Chapitre 4. La carte d’état-major face aux Alpes : les limites d’une cartographie généraliste.

La carte de France au 1 : 80 000, plus connue sous le nom de carte d’état-major, fut la première carte topographique générale du territoire. Malgré la persistance de l’approche figurative, l’adoption d’une représentation partiellement géométrique du relief ne permettait pas de simplement négliger les régions montagneuses jugées inintéressantes pour les besoins militaires ou administratifs, comme l’avait décidé Cassini en son temps. Au contraire, la carte d’état-major fut la première carte à couvrir systématiquement les parties françaises des chaînes des Pyrénées et des Alpes.

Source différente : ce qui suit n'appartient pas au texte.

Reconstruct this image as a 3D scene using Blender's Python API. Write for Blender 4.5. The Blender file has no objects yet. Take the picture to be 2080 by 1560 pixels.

Ce fut d’ailleurs dans ces régions que les difficultés les plus aiguës furent rencontrées dans la réalisation de la carte. Les problèmes techniques et humains que posèrent les travaux dans des régions encore très peu fréquentées367 soulignèrent l’ignorance des officiers et de la direction. Le rôle central de la triangulation et les préoccupations scientifiques focalisées sur la géodésie imposèrent une pression considérable aux ingénieurs géographes géodésiens qui opérèrent dans les régions de haute montagne. Les conditions extrêmes des travaux en haute montagne ne furent que lentement reconnues après l’achèvement de la triangulation de 1er ordre, au cours des opérations de 2e et 3e ordre, mais aussi pendant les levés topographiques et la gravure. L’absence de besoins pour une représentation détaillée des hautes régions favorisa une orientation figurative plus marquée, mais ni les levés ni la gravure ne furent épargnés par les problèmes posés par un type de terrain dont la cartographie à grande échelle n’avait encore jamais été effectuée.

Notes
367.

Dans la première moitié du 19e siècle, la région la plus visitée des Alpes restait la vallée de Chamonix, qui se trouvait alors en dehors du territoire français. Elle ne connaissait pourtant que le tout début d’un développement touristique, avec un nombre cumulé de « visiteurs » estimé à mille cinq cents en 1800 (voir infra, partie 2, chapitre 1.3.1).